### TASK OBJECTIVE
Copy out all the records, word for word.

[Scene modeling code data]
┌──

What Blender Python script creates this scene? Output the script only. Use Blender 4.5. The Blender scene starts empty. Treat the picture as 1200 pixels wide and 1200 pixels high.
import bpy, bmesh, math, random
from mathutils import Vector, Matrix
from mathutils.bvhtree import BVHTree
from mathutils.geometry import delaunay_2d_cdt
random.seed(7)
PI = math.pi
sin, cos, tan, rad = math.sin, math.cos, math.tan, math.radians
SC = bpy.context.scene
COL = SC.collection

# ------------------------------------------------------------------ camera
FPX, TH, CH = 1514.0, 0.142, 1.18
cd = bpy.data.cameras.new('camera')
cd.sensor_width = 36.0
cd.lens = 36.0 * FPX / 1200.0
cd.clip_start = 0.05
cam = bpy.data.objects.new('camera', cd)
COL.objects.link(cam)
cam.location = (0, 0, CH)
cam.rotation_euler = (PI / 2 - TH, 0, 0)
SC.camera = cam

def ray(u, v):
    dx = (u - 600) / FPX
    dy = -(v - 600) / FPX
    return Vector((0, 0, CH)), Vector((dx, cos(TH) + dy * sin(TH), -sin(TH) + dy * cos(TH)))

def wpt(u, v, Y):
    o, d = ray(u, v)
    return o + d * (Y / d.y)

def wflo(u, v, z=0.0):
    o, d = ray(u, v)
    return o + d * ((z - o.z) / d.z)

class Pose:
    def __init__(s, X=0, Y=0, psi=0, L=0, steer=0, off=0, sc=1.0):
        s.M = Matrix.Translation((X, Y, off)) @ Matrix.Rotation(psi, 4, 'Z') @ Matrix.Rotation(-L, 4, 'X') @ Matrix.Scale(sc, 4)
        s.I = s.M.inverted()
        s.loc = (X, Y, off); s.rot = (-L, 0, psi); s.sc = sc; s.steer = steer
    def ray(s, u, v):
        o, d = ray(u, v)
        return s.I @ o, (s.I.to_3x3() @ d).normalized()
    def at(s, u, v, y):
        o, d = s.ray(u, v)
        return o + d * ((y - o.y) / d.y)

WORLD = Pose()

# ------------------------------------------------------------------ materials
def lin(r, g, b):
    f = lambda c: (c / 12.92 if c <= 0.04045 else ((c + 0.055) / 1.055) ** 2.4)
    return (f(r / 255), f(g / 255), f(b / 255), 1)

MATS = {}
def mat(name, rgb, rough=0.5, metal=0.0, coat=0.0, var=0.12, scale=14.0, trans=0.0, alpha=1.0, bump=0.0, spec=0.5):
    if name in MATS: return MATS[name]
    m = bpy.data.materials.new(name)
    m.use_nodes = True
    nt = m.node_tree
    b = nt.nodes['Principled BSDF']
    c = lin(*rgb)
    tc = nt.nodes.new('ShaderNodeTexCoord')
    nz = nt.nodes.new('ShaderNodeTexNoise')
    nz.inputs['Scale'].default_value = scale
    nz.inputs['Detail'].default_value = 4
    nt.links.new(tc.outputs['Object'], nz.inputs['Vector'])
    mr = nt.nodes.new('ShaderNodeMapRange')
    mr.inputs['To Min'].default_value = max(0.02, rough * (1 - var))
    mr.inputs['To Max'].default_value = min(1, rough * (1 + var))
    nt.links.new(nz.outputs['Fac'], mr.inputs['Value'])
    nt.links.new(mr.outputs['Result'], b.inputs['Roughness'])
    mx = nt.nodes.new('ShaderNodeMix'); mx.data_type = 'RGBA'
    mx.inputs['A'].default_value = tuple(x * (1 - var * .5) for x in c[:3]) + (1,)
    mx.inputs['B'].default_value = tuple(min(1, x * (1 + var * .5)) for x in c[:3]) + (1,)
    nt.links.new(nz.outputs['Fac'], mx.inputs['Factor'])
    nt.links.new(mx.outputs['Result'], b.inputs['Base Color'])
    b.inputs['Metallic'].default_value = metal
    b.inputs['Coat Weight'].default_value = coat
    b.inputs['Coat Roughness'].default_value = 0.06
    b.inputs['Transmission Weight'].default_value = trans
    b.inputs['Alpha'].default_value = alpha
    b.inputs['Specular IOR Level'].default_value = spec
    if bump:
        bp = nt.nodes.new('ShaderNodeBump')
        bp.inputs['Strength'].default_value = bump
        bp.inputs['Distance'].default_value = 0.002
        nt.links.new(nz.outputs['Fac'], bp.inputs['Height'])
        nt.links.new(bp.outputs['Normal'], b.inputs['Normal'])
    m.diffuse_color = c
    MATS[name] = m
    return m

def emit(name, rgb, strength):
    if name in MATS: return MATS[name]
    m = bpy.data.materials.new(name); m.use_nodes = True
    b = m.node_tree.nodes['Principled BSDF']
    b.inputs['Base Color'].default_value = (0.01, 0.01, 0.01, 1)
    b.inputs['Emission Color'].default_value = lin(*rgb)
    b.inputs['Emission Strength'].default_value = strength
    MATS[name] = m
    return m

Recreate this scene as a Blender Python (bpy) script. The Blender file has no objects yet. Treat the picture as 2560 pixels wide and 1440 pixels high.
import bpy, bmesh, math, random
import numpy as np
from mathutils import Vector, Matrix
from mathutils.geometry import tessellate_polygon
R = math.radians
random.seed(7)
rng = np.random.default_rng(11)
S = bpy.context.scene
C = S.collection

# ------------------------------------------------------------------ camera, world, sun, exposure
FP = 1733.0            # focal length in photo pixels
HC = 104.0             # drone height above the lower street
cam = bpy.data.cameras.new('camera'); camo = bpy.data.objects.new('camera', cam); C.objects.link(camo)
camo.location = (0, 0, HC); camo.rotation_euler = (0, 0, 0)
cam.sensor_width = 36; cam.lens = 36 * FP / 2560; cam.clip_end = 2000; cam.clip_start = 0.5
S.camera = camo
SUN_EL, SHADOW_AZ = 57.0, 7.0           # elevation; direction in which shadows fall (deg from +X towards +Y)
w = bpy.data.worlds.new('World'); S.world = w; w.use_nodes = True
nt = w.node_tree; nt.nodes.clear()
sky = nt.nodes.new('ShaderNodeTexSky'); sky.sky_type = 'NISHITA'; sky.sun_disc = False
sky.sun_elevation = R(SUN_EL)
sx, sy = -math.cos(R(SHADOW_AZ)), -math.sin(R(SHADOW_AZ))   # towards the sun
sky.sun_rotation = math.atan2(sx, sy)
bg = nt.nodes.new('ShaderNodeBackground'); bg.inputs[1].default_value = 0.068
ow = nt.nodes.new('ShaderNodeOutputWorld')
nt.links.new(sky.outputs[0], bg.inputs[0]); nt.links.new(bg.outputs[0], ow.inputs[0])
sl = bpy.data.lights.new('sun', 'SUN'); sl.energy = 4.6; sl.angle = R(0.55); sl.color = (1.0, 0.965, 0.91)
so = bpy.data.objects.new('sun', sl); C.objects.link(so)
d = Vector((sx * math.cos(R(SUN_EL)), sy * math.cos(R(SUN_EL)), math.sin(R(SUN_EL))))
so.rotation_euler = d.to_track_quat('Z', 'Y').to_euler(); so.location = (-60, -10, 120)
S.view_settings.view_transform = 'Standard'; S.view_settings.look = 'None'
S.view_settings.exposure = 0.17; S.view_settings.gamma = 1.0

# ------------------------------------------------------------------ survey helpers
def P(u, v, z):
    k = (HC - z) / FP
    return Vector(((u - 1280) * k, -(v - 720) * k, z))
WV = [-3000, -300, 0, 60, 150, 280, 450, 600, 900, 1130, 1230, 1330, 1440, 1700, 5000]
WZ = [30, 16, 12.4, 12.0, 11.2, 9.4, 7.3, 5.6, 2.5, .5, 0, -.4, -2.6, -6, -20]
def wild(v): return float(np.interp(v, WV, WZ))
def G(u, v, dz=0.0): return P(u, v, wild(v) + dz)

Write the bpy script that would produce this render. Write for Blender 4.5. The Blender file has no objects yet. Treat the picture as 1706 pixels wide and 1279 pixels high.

└──

### SOLUTION TO THIS TASK
What Blender Python script creates this scene? Output the script only. Use Blender 4.5. The Blender scene starts empty. Treat the picture as 1200 pixels wide and 1200 pixels high.
import bpy, bmesh, math, random
from mathutils import Vector, Matrix
from mathutils.bvhtree import BVHTree
from mathutils.geometry import delaunay_2d_cdt
random.seed(7)
PI = math.pi
sin, cos, tan, rad = math.sin, math.cos, math.tan, math.radians
SC = bpy.context.scene
COL = SC.collection

# ------------------------------------------------------------------ camera
FPX, TH, CH = 1514.0, 0.142, 1.18
cd = bpy.data.cameras.new('camera')
cd.sensor_width = 36.0
cd.lens = 36.0 * FPX / 1200.0
cd.clip_start = 0.05
cam = bpy.data.objects.new('camera', cd)
COL.objects.link(cam)
cam.location = (0, 0, CH)
cam.rotation_euler = (PI / 2 - TH, 0, 0)
SC.camera = cam

def ray(u, v):
    dx = (u - 600) / FPX
    dy = -(v - 600) / FPX
    return Vector((0, 0, CH)), Vector((dx, cos(TH) + dy * sin(TH), -sin(TH) + dy * cos(TH)))

def wpt(u, v, Y):
    o, d = ray(u, v)
    return o + d * (Y / d.y)

def wflo(u, v, z=0.0):
    o, d = ray(u, v)
    return o + d * ((z - o.z) / d.z)

class Pose:
    def __init__(s, X=0, Y=0, psi=0, L=0, steer=0, off=0, sc=1.0):
        s.M = Matrix.Translation((X, Y, off)) @ Matrix.Rotation(psi, 4, 'Z') @ Matrix.Rotation(-L, 4, 'X') @ Matrix.Scale(sc, 4)
        s.I = s.M.inverted()
        s.loc = (X, Y, off); s.rot = (-L, 0, psi); s.sc = sc; s.steer = steer
    def ray(s, u, v):
        o, d = ray(u, v)
        return s.I @ o, (s.I.to_3x3() @ d).normalized()
    def at(s, u, v, y):
        o, d = s.ray(u, v)
        return o + d * ((y - o.y) / d.y)

WORLD = Pose()

# ------------------------------------------------------------------ materials
def lin(r, g, b):
    f = lambda c: (c / 12.92 if c <= 0.04045 else ((c + 0.055) / 1.055) ** 2.4)
    return (f(r / 255), f(g / 255), f(b / 255), 1)

MATS = {}
def mat(name, rgb, rough=0.5, metal=0.0, coat=0.0, var=0.12, scale=14.0, trans=0.0, alpha=1.0, bump=0.0, spec=0.5):
    if name in MATS: return MATS[name]
    m = bpy.data.materials.new(name)
    m.use_nodes = True
    nt = m.node_tree
    b = nt.nodes['Principled BSDF']
    c = lin(*rgb)
    tc = nt.nodes.new('ShaderNodeTexCoord')
    nz = nt.nodes.new('ShaderNodeTexNoise')
    nz.inputs['Scale'].default_value = scale
    nz.inputs['Detail'].default_value = 4
    nt.links.new(tc.outputs['Object'], nz.inputs['Vector'])
    mr = nt.nodes.new('ShaderNodeMapRange')
    mr.inputs['To Min'].default_value = max(0.02, rough * (1 - var))
    mr.inputs['To Max'].default_value = min(1, rough * (1 + var))
    nt.links.new(nz.outputs['Fac'], mr.inputs['Value'])
    nt.links.new(mr.outputs['Result'], b.inputs['Roughness'])
    mx = nt.nodes.new('ShaderNodeMix'); mx.data_type = 'RGBA'
    mx.inputs['A'].default_value = tuple(x * (1 - var * .5) for x in c[:3]) + (1,)
    mx.inputs['B'].default_value = tuple(min(1, x * (1 + var * .5)) for x in c[:3]) + (1,)
    nt.links.new(nz.outputs['Fac'], mx.inputs['Factor'])
    nt.links.new(mx.outputs['Result'], b.inputs['Base Color'])
    b.inputs['Metallic'].default_value = metal
    b.inputs['Coat Weight'].default_value = coat
    b.inputs['Coat Roughness'].default_value = 0.06
    b.inputs['Transmission Weight'].default_value = trans
    b.inputs['Alpha'].default_value = alpha
    b.inputs['Specular IOR Level'].default_value = spec
    if bump:
        bp = nt.nodes.new('ShaderNodeBump')
        bp.inputs['Strength'].default_value = bump
        bp.inputs['Distance'].default_value = 0.002
        nt.links.new(nz.outputs['Fac'], bp.inputs['Height'])
        nt.links.new(bp.outputs['Normal'], b.inputs['Normal'])
    m.diffuse_color = c
    MATS[name] = m
    return m

def emit(name, rgb, strength):
    if name in MATS: return MATS[name]
    m = bpy.data.materials.new(name); m.use_nodes = True
    b = m.node_tree.nodes['Principled BSDF']
    b.inputs['Base Color'].default_value = (0.01, 0.01, 0.01, 1)
    b.inputs['Emission Color'].default_value = lin(*rgb)
    b.inputs['Emission Strength'].default_value = strength
    MATS[name] = m
    return m

Recreate this scene as a Blender Python (bpy) script. The Blender file has no objects yet. Treat the picture as 2560 pixels wide and 1440 pixels high.
import bpy, bmesh, math, random
import numpy as np
from mathutils import Vector, Matrix
from mathutils.geometry import tessellate_polygon
R = math.radians
random.seed(7)
rng = np.random.default_rng(11)
S = bpy.context.scene
C = S.collection

# ------------------------------------------------------------------ camera, world, sun, exposure
FP = 1733.0            # focal length in photo pixels
HC = 104.0             # drone height above the lower street
cam = bpy.data.cameras.new('camera'); camo = bpy.data.objects.new('camera', cam); C.objects.link(camo)
camo.location = (0, 0, HC); camo.rotation_euler = (0, 0, 0)
cam.sensor_width = 36; cam.lens = 36 * FP / 2560; cam.clip_end = 2000; cam.clip_start = 0.5
S.camera = camo
SUN_EL, SHADOW_AZ = 57.0, 7.0           # elevation; direction in which shadows fall (deg from +X towards +Y)
w = bpy.data.worlds.new('World'); S.world = w; w.use_nodes = True
nt = w.node_tree; nt.nodes.clear()
sky = nt.nodes.new('ShaderNodeTexSky'); sky.sky_type = 'NISHITA'; sky.sun_disc = False
sky.sun_elevation = R(SUN_EL)
sx, sy = -math.cos(R(SHADOW_AZ)), -math.sin(R(SHADOW_AZ))   # towards the sun
sky.sun_rotation = math.atan2(sx, sy)
bg = nt.nodes.new('ShaderNodeBackground'); bg.inputs[1].default_value = 0.068
ow = nt.nodes.new('ShaderNodeOutputWorld')
nt.links.new(sky.outputs[0], bg.inputs[0]); nt.links.new(bg.outputs[0], ow.inputs[0])
sl = bpy.data.lights.new('sun', 'SUN'); sl.energy = 4.6; sl.angle = R(0.55); sl.color = (1.0, 0.965, 0.91)
so = bpy.data.objects.new('sun', sl); C.objects.link(so)
d = Vector((sx * math.cos(R(SUN_EL)), sy * math.cos(R(SUN_EL)), math.sin(R(SUN_EL))))
so.rotation_euler = d.to_track_quat('Z', 'Y').to_euler(); so.location = (-60, -10, 120)
S.view_settings.view_transform = 'Standard'; S.view_settings.look = 'None'
S.view_settings.exposure = 0.17; S.view_settings.gamma = 1.0

# ------------------------------------------------------------------ survey helpers
def P(u, v, z):
    k = (HC - z) / FP
    return Vector(((u - 1280) * k, -(v - 720) * k, z))
WV = [-3000, -300, 0, 60, 150, 280, 450, 600, 900, 1130, 1230, 1330, 1440, 1700, 5000]
WZ = [30, 16, 12.4, 12.0, 11.2, 9.4, 7.3, 5.6, 2.5, .5, 0, -.4, -2.6, -6, -20]
def wild(v): return float(np.interp(v, WV, WZ))
def G(u, v, dz=0.0): return P(u, v, wild(v) + dz)

Write the bpy script that would produce this render. Write for Blender 4.5. The Blender file has no objects yet. Treat the picture as 1706 pixels wide and 1279 pixels high.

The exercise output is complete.